### [What is asked]
Within the data that follows, set down exactly the lines from the one containing "20, .4), stand, bevel=.002)" through the one containing "1.467, .655)).build('leg_panel', M['pine_v'], stand, bevel=.002)", both ends included.
------ Material shown
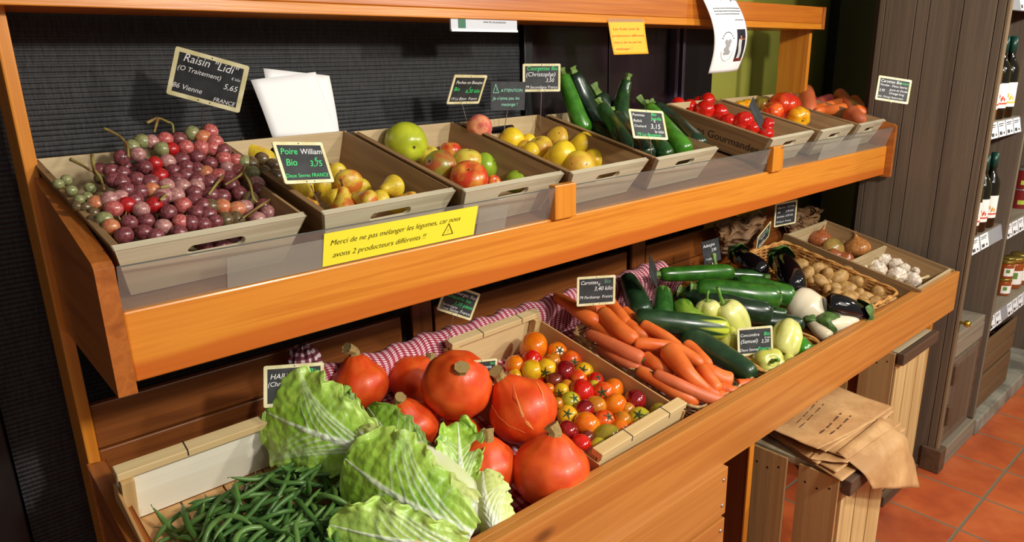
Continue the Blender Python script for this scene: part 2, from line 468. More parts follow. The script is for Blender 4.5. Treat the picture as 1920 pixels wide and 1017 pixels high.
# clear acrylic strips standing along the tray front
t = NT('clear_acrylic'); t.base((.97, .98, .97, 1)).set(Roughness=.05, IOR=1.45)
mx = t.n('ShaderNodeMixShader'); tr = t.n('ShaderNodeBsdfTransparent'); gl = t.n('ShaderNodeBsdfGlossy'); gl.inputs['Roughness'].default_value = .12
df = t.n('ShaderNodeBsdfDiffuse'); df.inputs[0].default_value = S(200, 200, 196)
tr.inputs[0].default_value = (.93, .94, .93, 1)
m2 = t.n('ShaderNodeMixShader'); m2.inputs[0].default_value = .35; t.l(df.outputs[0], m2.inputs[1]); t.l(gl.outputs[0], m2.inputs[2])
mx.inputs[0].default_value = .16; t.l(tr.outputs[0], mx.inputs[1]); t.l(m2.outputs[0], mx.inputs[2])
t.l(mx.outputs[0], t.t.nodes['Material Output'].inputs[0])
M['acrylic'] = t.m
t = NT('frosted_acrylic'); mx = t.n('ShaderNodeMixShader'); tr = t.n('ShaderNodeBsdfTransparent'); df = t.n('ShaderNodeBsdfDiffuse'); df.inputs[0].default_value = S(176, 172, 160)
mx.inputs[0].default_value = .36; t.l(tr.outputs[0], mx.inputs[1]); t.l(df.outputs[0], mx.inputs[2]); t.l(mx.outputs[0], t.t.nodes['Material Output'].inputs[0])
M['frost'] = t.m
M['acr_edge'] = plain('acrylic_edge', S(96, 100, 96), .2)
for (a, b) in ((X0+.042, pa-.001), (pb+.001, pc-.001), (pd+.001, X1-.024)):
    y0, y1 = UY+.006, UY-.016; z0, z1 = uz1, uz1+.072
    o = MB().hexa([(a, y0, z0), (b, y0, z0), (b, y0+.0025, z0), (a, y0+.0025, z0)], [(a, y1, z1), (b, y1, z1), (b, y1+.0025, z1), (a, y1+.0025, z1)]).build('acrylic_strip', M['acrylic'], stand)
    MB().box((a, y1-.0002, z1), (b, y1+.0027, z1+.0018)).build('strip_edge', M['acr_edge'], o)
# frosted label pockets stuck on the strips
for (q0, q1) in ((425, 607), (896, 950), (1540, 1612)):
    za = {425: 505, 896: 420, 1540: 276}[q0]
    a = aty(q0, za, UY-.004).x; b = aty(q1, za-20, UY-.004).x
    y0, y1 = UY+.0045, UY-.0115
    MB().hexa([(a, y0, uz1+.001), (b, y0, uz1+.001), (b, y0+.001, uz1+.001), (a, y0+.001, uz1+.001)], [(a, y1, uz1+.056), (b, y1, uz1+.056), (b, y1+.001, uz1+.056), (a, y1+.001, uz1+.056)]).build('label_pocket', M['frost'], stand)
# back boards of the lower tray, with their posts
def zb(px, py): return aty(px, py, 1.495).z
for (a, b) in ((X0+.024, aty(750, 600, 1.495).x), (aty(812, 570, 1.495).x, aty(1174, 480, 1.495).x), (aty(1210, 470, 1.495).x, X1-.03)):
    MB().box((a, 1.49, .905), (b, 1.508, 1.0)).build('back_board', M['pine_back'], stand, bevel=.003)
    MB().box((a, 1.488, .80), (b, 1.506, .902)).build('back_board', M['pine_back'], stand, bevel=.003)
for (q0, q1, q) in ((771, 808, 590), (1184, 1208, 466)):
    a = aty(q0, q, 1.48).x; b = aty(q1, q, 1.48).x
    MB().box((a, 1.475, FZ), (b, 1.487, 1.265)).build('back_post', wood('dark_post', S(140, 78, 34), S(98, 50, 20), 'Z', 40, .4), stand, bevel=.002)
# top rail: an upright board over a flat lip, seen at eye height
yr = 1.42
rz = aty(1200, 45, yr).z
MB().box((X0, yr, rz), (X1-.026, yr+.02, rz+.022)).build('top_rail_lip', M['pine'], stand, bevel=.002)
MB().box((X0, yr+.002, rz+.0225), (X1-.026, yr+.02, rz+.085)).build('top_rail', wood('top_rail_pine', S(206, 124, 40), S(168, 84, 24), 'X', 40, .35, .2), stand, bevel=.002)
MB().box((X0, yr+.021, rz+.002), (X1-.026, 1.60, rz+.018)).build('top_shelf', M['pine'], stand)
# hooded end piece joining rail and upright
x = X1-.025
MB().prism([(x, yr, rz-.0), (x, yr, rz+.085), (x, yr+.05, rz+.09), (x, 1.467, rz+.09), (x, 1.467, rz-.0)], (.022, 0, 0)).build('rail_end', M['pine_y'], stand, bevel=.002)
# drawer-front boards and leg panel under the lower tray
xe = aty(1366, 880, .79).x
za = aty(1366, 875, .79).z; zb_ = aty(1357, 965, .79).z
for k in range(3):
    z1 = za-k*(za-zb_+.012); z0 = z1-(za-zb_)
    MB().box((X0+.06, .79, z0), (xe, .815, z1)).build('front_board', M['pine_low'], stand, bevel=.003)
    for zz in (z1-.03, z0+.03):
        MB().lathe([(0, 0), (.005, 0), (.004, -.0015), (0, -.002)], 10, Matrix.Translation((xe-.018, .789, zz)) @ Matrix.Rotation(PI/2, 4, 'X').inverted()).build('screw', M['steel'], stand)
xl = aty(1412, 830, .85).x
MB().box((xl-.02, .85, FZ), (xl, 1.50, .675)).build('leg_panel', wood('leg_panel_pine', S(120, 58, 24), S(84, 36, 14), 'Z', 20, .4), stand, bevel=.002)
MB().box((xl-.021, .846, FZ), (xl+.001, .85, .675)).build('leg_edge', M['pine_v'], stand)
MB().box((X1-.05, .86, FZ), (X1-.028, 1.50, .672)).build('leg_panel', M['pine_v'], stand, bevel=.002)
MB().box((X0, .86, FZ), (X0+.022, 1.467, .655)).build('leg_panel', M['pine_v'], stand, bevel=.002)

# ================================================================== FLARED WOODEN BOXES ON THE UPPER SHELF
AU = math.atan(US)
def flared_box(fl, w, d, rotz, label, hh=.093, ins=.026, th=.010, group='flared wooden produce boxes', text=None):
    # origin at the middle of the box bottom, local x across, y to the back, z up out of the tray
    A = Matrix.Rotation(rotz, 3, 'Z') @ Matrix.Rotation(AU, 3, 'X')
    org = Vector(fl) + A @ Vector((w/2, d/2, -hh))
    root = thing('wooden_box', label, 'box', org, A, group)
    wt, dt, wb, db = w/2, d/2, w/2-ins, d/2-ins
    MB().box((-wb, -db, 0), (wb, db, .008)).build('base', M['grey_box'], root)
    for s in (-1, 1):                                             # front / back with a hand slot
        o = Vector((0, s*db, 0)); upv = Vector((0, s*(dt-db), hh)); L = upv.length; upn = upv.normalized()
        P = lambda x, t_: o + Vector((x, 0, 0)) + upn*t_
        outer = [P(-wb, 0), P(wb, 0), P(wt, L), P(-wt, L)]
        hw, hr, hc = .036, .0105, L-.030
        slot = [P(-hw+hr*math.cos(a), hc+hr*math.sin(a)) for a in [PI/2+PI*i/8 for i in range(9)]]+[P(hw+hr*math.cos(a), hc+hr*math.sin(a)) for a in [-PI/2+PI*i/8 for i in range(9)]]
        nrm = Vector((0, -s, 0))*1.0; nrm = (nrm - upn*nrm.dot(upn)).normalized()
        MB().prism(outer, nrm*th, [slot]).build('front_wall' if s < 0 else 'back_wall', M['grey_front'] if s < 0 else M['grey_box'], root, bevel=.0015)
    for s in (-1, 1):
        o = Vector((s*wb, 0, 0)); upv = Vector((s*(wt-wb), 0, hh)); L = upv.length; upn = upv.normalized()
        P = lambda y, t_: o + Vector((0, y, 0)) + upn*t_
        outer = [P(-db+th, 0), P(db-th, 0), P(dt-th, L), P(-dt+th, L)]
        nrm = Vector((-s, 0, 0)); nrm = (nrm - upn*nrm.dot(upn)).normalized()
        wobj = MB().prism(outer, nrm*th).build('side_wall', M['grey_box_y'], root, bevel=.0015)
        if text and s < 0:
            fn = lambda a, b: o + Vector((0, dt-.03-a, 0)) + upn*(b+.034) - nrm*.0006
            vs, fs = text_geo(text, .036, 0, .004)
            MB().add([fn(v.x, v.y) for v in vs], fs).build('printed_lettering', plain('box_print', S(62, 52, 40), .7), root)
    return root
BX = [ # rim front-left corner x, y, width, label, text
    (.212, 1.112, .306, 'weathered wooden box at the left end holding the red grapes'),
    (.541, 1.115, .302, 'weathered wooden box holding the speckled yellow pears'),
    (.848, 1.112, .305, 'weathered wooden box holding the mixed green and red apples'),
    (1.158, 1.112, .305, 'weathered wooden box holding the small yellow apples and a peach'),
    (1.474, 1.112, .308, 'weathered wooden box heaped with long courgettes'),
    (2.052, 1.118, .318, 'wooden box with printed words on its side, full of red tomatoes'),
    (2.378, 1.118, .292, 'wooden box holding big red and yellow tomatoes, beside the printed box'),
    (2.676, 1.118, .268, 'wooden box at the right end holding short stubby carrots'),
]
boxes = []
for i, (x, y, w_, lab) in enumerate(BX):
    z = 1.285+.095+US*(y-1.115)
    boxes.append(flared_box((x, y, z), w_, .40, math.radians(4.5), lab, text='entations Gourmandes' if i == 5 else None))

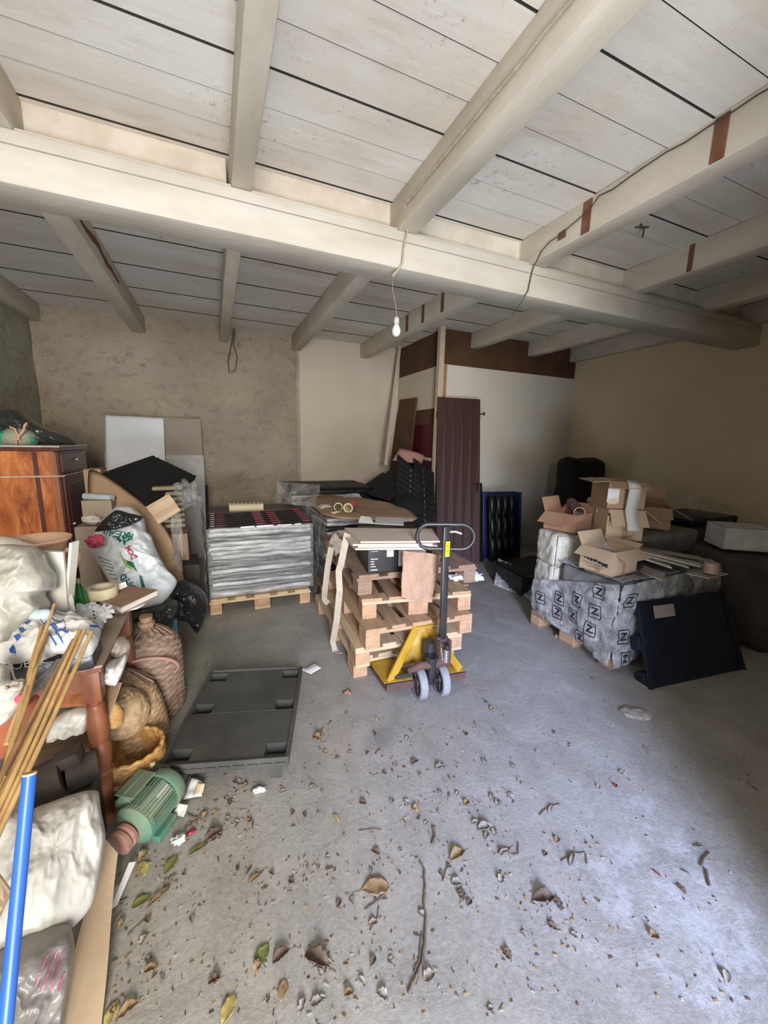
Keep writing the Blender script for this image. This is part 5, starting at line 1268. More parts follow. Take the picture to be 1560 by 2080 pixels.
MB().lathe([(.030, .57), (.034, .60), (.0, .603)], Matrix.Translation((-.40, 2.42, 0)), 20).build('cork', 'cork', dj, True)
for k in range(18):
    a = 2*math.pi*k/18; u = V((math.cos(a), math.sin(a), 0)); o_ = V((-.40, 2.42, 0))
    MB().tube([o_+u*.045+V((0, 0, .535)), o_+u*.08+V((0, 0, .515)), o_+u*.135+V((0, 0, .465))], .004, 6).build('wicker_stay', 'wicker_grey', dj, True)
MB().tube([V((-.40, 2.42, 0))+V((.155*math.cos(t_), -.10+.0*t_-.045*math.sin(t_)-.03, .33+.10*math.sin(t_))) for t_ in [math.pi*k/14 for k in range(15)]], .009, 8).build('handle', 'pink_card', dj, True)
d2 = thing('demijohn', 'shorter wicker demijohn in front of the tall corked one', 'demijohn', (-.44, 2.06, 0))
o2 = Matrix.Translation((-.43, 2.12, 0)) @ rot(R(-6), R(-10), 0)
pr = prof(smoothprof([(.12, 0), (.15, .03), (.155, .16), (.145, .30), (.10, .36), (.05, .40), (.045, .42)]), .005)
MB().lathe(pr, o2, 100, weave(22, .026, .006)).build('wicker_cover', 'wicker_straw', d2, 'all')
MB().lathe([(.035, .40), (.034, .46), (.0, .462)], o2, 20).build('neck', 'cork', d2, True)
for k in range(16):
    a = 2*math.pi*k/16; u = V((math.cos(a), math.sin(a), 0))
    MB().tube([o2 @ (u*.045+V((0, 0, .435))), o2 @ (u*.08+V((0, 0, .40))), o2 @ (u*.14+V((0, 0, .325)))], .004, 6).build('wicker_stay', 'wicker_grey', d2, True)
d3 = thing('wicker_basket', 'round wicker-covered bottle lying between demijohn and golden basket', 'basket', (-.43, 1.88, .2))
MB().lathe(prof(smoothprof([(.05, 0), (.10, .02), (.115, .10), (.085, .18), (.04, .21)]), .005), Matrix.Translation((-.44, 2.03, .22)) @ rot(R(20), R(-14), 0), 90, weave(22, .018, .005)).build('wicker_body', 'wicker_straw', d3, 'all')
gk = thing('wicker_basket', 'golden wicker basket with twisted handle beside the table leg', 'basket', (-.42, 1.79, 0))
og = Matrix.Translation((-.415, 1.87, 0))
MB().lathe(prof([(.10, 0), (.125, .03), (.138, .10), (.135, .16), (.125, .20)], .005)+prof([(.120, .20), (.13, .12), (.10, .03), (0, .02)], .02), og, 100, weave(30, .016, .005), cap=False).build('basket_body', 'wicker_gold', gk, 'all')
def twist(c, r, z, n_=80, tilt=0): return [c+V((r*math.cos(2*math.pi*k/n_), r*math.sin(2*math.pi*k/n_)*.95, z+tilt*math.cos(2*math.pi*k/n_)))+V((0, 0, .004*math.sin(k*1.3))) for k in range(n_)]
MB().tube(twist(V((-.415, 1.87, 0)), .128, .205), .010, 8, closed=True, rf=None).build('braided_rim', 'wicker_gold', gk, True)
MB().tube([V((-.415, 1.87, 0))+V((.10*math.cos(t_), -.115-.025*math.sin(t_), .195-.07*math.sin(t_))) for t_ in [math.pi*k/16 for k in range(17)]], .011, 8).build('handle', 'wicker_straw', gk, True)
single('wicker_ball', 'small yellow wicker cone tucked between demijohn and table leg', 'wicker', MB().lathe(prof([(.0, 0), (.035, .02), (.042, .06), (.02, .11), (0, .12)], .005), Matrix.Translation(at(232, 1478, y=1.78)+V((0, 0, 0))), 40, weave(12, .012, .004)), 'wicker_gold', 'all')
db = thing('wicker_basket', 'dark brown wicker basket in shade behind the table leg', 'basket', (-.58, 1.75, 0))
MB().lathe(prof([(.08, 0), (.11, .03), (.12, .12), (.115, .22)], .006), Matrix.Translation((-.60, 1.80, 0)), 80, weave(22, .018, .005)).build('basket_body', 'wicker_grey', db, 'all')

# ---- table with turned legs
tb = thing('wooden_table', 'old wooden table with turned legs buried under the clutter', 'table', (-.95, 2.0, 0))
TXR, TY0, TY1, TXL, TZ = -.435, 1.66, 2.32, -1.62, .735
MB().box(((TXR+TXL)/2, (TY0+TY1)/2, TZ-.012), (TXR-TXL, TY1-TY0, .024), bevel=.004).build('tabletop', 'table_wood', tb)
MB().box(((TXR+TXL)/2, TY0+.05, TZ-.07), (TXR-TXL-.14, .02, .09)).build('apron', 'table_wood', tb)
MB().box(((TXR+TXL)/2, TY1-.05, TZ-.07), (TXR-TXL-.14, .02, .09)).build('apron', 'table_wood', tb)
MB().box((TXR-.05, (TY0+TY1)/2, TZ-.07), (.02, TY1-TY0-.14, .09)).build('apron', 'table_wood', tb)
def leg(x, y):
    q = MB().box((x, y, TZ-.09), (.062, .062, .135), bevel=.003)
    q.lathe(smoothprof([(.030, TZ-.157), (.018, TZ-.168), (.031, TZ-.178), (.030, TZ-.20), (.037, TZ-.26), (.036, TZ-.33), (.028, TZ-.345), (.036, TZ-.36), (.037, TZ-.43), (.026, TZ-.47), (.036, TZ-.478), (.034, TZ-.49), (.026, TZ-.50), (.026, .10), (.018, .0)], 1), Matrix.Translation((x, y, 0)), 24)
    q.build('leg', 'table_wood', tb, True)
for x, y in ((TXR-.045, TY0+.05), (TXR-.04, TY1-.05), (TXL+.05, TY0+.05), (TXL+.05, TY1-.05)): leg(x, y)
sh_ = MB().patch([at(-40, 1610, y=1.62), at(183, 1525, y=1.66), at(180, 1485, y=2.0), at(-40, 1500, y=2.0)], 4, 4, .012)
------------
### [Exercise response]
MB().box((xl-.02, .85, FZ), (xl, 1.50, .675)).build('leg_panel', wood('leg_panel_pine', S(120, 58, 24), S(84, 36, 14), 'Z', 20, .4), stand, bevel=.002)
MB().box((xl-.021, .846, FZ), (xl+.001, .85, .675)).build('leg_edge', M['pine_v'], stand)
MB().box((X1-.05, .86, FZ), (X1-.028, 1.50, .672)).build('leg_panel', M['pine_v'], stand, bevel=.002)
MB().box((X0, .86, FZ), (X0+.022, 1.467, .655)).build('leg_panel', M['pine_v'], stand, bevel=.002)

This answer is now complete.